Thursday, April 20, 2006

But it's not a commercial truck

Michael Gunter of Kansas City won a reversal in U.S. v. Herrera reversing a conviction for possessing cocaine with intent to distribute out of Kansas. The Tenth Circuit noted that it did not need to decide whether an administrative scheme that purports to allow searches of commercial vehicles without any reason is constitutional because Mr. Herrera's truck was not a commercial vehicle:
Because the Government sought to justify its stopping Herrera in this case based only upon a regulatory scheme permitting random administrative inspections of commercial vehicles, the authority for that stop must come from that regulatory scheme. And because Herrera's truck did not fall within the class of vehicles subject to that regulatory scheme's random inspections, the state trooper in this case had no authority to stop Herrera.
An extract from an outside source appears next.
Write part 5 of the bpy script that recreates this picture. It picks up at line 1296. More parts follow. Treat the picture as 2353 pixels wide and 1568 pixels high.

The trooper's seizure of Herrera, therefore, violated the Fourth Amendment.
The Tenth Circuit also held that an improper search could not be saved by the good-faith doctrine when the mistake of fact was the law enforcement officer's:
Because the very justification for allowing warrantless administrative searches is not present here, we do not believe it is appropriate under these circumstances to expand the regulatory search concept further by upholding an unauthorized administrative search because of the officer's mistaken good-faith factual belief (not shared by the person being searched) that the vehicle being searched was a commercial vehicle subject to an administrative search.